While it's already possible to wirelessly recharge smartphones in cars, those cars need to be equipped with a special charging pad that the phone has to be placed on. Thanks to a newly-developed "nanogenerator," however, it might eventually be possible to place the phone anywhere in any car, letting the vehicle's vibrations provide the power.
Developed by a team of scientists from the University of Wisconsin-Madison, the University of Minnesota Duluth, and China's Sun Yat-Sen University, the nanogenerator could be incorporated directly into a phone's housing.
It's made from a piezoelectric polymer known as polyvinylidene fluoride, or PVDF. Like other piezoelectric materials, PVDF generates electricity when subjected to mechanical strain.

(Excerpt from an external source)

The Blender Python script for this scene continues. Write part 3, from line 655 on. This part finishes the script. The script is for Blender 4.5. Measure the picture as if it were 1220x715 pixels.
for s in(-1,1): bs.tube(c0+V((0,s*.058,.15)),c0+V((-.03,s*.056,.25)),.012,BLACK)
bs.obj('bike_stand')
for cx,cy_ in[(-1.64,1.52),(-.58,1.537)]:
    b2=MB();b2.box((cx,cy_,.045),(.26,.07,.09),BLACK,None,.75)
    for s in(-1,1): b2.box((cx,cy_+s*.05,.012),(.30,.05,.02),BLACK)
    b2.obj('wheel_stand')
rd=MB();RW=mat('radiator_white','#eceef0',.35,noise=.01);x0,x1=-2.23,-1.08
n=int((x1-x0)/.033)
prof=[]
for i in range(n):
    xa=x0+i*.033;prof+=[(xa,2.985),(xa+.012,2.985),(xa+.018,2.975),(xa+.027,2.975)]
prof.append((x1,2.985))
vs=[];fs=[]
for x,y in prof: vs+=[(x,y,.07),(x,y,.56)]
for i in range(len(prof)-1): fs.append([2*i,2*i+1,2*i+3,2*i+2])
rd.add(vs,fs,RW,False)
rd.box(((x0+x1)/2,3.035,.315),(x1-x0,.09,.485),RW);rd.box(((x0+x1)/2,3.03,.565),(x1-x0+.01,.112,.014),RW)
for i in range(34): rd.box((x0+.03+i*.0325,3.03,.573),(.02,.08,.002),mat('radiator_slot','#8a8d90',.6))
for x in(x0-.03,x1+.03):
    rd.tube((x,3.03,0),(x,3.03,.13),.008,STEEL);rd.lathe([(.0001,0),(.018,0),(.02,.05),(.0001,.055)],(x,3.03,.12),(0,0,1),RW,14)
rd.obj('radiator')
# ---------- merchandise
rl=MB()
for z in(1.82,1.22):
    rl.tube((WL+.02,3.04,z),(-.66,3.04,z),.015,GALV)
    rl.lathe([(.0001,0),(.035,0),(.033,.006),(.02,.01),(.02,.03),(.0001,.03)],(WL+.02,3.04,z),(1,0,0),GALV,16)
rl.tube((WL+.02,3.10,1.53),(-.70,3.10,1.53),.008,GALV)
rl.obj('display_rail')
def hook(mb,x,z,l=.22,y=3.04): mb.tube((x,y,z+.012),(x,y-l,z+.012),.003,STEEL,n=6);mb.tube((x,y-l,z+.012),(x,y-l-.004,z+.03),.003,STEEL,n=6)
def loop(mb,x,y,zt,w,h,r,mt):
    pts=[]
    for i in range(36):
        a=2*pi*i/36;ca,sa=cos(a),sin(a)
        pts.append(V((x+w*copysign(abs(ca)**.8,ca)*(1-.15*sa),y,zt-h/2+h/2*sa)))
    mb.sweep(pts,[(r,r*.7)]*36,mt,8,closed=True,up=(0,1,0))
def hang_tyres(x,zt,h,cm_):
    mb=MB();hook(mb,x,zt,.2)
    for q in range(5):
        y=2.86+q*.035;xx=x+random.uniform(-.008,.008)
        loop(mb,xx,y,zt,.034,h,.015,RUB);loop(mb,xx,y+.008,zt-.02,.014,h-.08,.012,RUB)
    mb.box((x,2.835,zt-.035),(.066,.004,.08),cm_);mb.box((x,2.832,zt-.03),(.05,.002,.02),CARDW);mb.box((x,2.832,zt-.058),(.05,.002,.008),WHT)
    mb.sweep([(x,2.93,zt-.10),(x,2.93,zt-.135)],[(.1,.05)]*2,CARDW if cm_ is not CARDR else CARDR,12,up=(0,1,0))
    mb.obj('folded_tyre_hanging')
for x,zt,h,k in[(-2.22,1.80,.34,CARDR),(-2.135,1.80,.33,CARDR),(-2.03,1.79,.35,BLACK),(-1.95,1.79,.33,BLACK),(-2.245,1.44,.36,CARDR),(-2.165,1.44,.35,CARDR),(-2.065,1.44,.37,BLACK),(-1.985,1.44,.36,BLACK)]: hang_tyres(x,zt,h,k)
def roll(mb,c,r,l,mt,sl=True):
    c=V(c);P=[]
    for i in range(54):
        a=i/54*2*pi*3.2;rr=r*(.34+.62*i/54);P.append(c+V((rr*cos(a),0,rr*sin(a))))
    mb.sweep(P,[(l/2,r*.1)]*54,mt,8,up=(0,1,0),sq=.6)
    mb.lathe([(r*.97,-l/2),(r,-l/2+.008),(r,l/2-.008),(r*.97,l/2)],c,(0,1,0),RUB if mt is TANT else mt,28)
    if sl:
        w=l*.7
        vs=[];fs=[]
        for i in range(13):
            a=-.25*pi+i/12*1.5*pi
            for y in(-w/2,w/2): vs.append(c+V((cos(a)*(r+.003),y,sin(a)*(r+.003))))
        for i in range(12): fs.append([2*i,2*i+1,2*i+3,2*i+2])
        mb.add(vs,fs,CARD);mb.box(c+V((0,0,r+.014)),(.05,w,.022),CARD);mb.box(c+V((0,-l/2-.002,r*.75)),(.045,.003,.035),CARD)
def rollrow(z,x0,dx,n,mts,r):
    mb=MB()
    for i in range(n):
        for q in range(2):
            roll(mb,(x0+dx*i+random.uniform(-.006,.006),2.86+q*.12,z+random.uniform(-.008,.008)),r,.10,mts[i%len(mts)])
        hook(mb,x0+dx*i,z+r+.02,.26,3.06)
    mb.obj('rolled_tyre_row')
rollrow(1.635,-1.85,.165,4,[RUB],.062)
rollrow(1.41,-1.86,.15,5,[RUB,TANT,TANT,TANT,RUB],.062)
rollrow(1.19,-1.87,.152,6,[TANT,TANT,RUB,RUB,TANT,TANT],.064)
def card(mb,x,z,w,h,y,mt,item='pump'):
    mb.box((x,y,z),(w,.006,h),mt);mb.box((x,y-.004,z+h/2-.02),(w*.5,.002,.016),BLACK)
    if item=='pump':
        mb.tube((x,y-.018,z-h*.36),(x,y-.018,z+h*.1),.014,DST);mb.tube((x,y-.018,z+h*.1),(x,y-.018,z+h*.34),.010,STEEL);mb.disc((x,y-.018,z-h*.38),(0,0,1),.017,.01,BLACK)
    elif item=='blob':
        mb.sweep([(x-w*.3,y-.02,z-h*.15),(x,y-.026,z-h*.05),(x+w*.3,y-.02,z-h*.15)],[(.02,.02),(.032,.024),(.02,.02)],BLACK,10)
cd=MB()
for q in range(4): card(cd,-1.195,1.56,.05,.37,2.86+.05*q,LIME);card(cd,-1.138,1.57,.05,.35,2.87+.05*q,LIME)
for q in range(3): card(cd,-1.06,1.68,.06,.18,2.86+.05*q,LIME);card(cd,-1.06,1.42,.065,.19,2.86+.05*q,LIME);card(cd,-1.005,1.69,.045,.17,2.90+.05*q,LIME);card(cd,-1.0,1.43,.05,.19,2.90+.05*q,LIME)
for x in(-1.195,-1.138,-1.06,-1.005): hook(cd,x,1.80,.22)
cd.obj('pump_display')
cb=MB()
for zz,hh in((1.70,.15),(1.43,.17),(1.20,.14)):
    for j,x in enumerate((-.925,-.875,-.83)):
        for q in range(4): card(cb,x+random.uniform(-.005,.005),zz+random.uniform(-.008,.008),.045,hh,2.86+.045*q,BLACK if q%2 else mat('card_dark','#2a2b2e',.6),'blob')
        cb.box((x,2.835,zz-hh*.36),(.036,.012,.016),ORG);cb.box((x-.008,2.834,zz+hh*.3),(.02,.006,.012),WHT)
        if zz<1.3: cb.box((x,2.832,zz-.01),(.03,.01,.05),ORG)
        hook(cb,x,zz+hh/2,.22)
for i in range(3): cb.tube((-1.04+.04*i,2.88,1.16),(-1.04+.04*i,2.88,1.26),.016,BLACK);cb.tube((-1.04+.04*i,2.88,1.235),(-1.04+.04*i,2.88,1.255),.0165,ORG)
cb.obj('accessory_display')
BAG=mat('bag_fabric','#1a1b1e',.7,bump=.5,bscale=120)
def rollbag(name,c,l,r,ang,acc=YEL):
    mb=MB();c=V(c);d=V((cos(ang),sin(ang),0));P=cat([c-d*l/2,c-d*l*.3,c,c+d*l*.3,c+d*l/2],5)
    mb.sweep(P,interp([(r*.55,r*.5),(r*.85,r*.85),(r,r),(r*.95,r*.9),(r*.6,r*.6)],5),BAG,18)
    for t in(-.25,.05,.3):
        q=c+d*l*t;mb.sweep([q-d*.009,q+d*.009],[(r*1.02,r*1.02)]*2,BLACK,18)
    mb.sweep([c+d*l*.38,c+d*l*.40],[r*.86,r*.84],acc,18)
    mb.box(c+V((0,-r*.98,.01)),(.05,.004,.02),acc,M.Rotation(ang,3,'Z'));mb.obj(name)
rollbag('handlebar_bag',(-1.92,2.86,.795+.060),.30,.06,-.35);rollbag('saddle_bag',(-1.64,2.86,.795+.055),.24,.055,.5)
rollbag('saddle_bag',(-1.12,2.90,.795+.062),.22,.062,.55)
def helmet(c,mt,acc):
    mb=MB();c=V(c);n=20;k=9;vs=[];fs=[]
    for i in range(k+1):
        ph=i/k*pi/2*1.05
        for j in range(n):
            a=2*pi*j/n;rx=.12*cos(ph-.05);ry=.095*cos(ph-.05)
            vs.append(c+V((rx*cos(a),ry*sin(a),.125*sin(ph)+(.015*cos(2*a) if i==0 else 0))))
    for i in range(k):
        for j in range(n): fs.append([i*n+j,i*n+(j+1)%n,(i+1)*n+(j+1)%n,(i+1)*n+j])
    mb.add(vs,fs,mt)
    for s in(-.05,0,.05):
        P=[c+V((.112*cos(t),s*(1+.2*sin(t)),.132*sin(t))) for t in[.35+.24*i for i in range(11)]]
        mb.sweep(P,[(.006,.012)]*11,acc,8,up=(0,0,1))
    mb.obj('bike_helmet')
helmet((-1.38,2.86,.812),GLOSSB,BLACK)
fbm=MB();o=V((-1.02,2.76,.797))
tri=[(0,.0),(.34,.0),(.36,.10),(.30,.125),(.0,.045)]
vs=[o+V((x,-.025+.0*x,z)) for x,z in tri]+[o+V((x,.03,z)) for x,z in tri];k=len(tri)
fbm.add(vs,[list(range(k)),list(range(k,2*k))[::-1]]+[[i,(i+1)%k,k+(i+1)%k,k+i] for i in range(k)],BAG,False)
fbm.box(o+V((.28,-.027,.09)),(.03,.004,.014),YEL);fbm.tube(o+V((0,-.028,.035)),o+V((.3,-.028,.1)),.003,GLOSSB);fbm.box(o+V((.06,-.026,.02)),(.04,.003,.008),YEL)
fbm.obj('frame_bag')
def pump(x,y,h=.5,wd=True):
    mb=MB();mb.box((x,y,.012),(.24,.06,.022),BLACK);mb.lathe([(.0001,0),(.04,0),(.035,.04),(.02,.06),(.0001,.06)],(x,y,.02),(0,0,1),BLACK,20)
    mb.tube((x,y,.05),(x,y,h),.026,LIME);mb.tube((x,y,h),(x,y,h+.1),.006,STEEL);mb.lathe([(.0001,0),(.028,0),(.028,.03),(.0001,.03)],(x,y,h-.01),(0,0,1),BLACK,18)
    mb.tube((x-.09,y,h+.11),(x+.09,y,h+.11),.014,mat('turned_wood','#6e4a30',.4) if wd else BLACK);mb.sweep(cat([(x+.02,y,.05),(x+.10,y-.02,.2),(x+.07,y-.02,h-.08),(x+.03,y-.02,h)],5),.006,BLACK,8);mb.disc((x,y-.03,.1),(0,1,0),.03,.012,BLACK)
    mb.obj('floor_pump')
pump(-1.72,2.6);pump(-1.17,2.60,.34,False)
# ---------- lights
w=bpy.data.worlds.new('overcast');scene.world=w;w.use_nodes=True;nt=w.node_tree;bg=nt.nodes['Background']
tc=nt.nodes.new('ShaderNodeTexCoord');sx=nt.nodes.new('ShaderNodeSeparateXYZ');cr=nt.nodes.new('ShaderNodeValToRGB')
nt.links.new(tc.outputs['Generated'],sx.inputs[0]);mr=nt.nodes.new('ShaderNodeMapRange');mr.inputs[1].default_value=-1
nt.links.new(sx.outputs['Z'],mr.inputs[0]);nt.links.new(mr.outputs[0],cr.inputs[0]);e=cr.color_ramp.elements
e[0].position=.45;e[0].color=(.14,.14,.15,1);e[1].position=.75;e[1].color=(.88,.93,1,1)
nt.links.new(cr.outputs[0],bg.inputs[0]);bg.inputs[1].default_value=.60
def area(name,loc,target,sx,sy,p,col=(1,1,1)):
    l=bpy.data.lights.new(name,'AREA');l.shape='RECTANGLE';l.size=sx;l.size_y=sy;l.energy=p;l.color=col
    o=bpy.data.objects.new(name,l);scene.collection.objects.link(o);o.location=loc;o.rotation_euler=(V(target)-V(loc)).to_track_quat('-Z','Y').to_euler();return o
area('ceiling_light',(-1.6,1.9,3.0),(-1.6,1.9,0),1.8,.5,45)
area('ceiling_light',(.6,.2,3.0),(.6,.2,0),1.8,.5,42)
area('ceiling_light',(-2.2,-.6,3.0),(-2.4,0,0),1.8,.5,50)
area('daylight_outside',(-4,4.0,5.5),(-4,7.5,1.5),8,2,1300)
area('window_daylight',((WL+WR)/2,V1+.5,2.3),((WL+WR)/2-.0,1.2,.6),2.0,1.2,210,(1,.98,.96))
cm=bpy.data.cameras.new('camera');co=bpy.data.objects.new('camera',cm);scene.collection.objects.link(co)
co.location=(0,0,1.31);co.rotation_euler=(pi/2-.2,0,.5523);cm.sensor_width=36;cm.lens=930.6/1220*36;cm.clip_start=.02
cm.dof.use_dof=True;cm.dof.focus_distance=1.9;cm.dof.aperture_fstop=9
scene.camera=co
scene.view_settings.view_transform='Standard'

The scientists deposited nanoparticles of zinc oxide into a thin film of the polymer, but then etched those particles out again, leaving tiny interconnected pores where they had been. The presence of those pores caused the ordinarily rigid PVDF to take on a sponge-like consistency, allowing it to flex and thus generate electricity when subjected to even slight vibrations – having the weight of a phone pressing down on it would amplify the effect.
That film is sandwiched between two electrode sheets, the whole multilayer nanogenerator still remaining quite thin and flexible. Because of this quality, it could conceivably conform not just to the flat, rigid housings of phones or other devices, but also to a variety of irregular surfaces including human skin.